Task requirements:
All the data must come back unchanged, except that pictures are left out.

Supplied information:
============

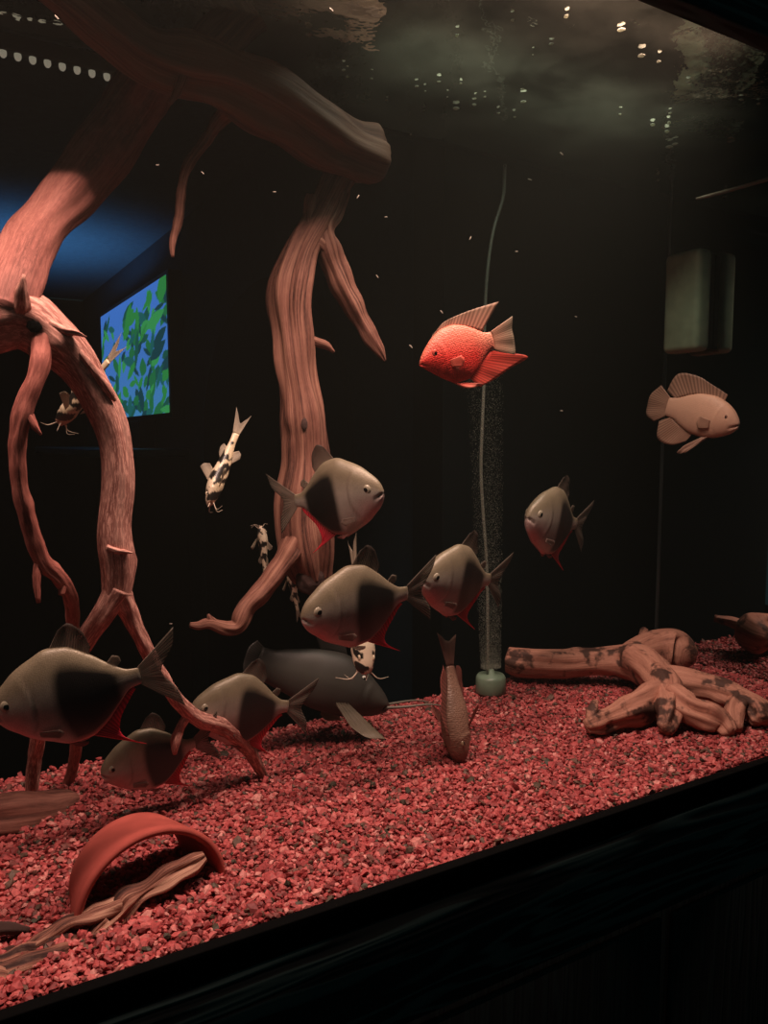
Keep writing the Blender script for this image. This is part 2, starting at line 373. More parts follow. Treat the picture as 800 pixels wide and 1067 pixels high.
tag(link('water_surface', water_surface(), m), 'rippled underside of the water surface mirroring the tank', 'water', None, 'structure')
m, nt, out = mat('cloudy_water')
vs = N(nt, 'ShaderNodeVolumeScatter', Density=0.036, Anisotropy=0.25); vs.inputs['Color'].default_value = (0.90, 0.93, 0.80, 1)
nt.links.new(vs.outputs[0], out.inputs['Volume'])
tag(link('water', boxm('water', (X0+0.001, YF+0.0005, -0.02), (X1-0.0005, YB-0.0005, ZW-0.004)), m), 'slightly cloudy water filling the tank', 'water', None, 'stuff')

# ================================================================== DRIFTWOOD
def tube(pts, seed=0, amp=0.12, nseg=28, step=0.0035, knots=(), flat=1.0, endcap=(True, True)):
    """pts: (px,py,Y,rpx) rows -> swept limb with twisting ridges; returns V,F,UV"""
    r_ = np.random.default_rng(seed)
    rows = [list(P(a, b, y))+[R(r, a, b, y)] for a, b, y, r in pts]
    ln = sum(math.dist(rows[i][:3], rows[i+1][:3]) for i in range(len(rows)-1))
    n = max(8, int(ln/step)); S = spline(rows, n); c = S[:, :3]; rad = np.maximum(S[:, 3], 0.0005)
    seg = np.r_[0, np.cumsum(np.linalg.norm(np.diff(c, axis=0), axis=1))]
    tg = np.gradient(c, axis=0); tg /= np.linalg.norm(tg, axis=1)[:, None]
    nrm = np.zeros_like(c); a = np.array([0, 1, 0.01]) if abs(tg[0][1]) < .9 else np.array([1, 0, 0])
    v = a-tg[0]*a.dot(tg[0]); nrm[0] = v/np.linalg.norm(v)
    for i in range(1, n):
        v = nrm[i-1]-tg[i]*nrm[i-1].dot(tg[i]); nrm[i] = v/np.linalg.norm(v)
    bi = np.cross(tg, nrm)
    th = np.linspace(0, 2*np.pi, nseg, endpoint=False)
    T, SS = np.meshgrid(th, seg)
    f = np.zeros_like(T); mr = float(np.mean(rad)); k0 = 1/max(mr*10, 0.02)
    for k, am in ((2, .8), (3, .7), (5, .75), (7, .55), (9, .4)):
        f += am*np.sin(k*T+r_.uniform(-1, 1)*SS*k0*k*1.2+r_.uniform(0, 6.28)+0.8*np.sin(SS*k0*r_.uniform(3, 7)+r_.uniform(0, 6)))
    f = np.sign(f)*np.abs(f)**1.1
    lump = sum(.5*np.sin(SS*w*k0*6+r_.uniform(0, 6)+np.sin(T+r_.uniform(0, 6))) for w in (0.8, 1.7, 3.1))
    rr = rad[:, None]*(1+amp*f*0.55+amp*0.6*lump)
    for (kp, kt, ks, kh) in knots:     # (0..1 along, angle, size in radii, height in radii)
        i = int(kp*(n-1)); dd = ((SS-seg[i])/(ks*rad[i]))**2+((np.angle(np.exp(1j*(T-kt))))/ks)**2
        rr += rad[i]*kh*np.exp(-dd)
    V = c[:, None, :]+rr[..., None]*(np.cos(T)[..., None]*nrm[:, None, :]+flat*np.sin(T)[..., None]*bi[:, None, :])
    V = V.reshape(-1, 3); UV = np.stack([np.minimum(T, 2*np.pi-T)/(np.pi)*mr*60, SS], -1).reshape(-1, 2)
    F = []
    for i in range(n-1):
        for j in range(nseg):
            k = (j+1) % nseg; F.append((i*nseg+j, i*nseg+k, (i+1)*nseg+k, (i+1)*nseg+j))
    V = list(map(tuple, V)); UV = list(map(tuple, UV))
    for e, on in ((0, endcap[0]), (n-1, endcap[1])):
        cv = c[e]+(-1 if e == 0 else 1)*tg[e]*rad[e]*0.25; V.append(tuple(cv)); UV.append((0, seg[e])); ci = len(V)-1
        for j in range(nseg):
            k = (j+1) % nseg; F.append((e*nseg+k, e*nseg+j, ci) if e == 0 else (e*nseg+j, e*nseg+k, ci))
    return V, F, UV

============

Written solution:
Keep writing the Blender script for this image. This is part 2, starting at line 373. More parts follow. Treat the picture as 800 pixels wide and 1067 pixels high.
tag(link('water_surface', water_surface(), m), 'rippled underside of the water surface mirroring the tank', 'water', None, 'structure')
m, nt, out = mat('cloudy_water')
vs = N(nt, 'ShaderNodeVolumeScatter', Density=0.036, Anisotropy=0.25); vs.inputs['Color'].default_value = (0.90, 0.93, 0.80, 1)
nt.links.new(vs.outputs[0], out.inputs['Volume'])
tag(link('water', boxm('water', (X0+0.001, YF+0.0005, -0.02), (X1-0.0005, YB-0.0005, ZW-0.004)), m), 'slightly cloudy water filling the tank', 'water', None, 'stuff')

# ================================================================== DRIFTWOOD
def tube(pts, seed=0, amp=0.12, nseg=28, step=0.0035, knots=(), flat=1.0, endcap=(True, True)):
    """pts: (px,py,Y,rpx) rows -> swept limb with twisting ridges; returns V,F,UV"""
    r_ = np.random.default_rng(seed)
    rows = [list(P(a, b, y))+[R(r, a, b, y)] for a, b, y, r in pts]
    ln = sum(math.dist(rows[i][:3], rows[i+1][:3]) for i in range(len(rows)-1))
    n = max(8, int(ln/step)); S = spline(rows, n); c = S[:, :3]; rad = np.maximum(S[:, 3], 0.0005)
    seg = np.r_[0, np.cumsum(np.linalg.norm(np.diff(c, axis=0), axis=1))]
    tg = np.gradient(c, axis=0); tg /= np.linalg.norm(tg, axis=1)[:, None]
    nrm = np.zeros_like(c); a = np.array([0, 1, 0.01]) if abs(tg[0][1]) < .9 else np.array([1, 0, 0])
    v = a-tg[0]*a.dot(tg[0]); nrm[0] = v/np.linalg.norm(v)
    for i in range(1, n):
        v = nrm[i-1]-tg[i]*nrm[i-1].dot(tg[i]); nrm[i] = v/np.linalg.norm(v)
    bi = np.cross(tg, nrm)
    th = np.linspace(0, 2*np.pi, nseg, endpoint=False)
    T, SS = np.meshgrid(th, seg)
    f = np.zeros_like(T); mr = float(np.mean(rad)); k0 = 1/max(mr*10, 0.02)
    for k, am in ((2, .8), (3, .7), (5, .75), (7, .55), (9, .4)):
        f += am*np.sin(k*T+r_.uniform(-1, 1)*SS*k0*k*1.2+r_.uniform(0, 6.28)+0.8*np.sin(SS*k0*r_.uniform(3, 7)+r_.uniform(0, 6)))
    f = np.sign(f)*np.abs(f)**1.1
    lump = sum(.5*np.sin(SS*w*k0*6+r_.uniform(0, 6)+np.sin(T+r_.uniform(0, 6))) for w in (0.8, 1.7, 3.1))
    rr = rad[:, None]*(1+amp*f*0.55+amp*0.6*lump)
    for (kp, kt, ks, kh) in knots:     # (0..1 along, angle, size in radii, height in radii)
        i = int(kp*(n-1)); dd = ((SS-seg[i])/(ks*rad[i]))**2+((np.angle(np.exp(1j*(T-kt))))/ks)**2
        rr += rad[i]*kh*np.exp(-dd)
    V = c[:, None, :]+rr[..., None]*(np.cos(T)[..., None]*nrm[:, None, :]+flat*np.sin(T)[..., None]*bi[:, None, :])
    V = V.reshape(-1, 3); UV = np.stack([np.minimum(T, 2*np.pi-T)/(np.pi)*mr*60, SS], -1).reshape(-1, 2)
    F = []
    for i in range(n-1):
        for j in range(nseg):
            k = (j+1) % nseg; F.append((i*nseg+j, i*nseg+k, (i+1)*nseg+k, (i+1)*nseg+j))
    V = list(map(tuple, V)); UV = list(map(tuple, UV))
    for e, on in ((0, endcap[0]), (n-1, endcap[1])):
        cv = c[e]+(-1 if e == 0 else 1)*tg[e]*rad[e]*0.25; V.append(tuple(cv)); UV.append((0, seg[e])); ci = len(V)-1
        for j in range(nseg):
            k = (j+1) % nseg; F.append((e*nseg+k, e*nseg+j, ci) if e == 0 else (e*nseg+j, e*nseg+k, ci))
    return V, F, UV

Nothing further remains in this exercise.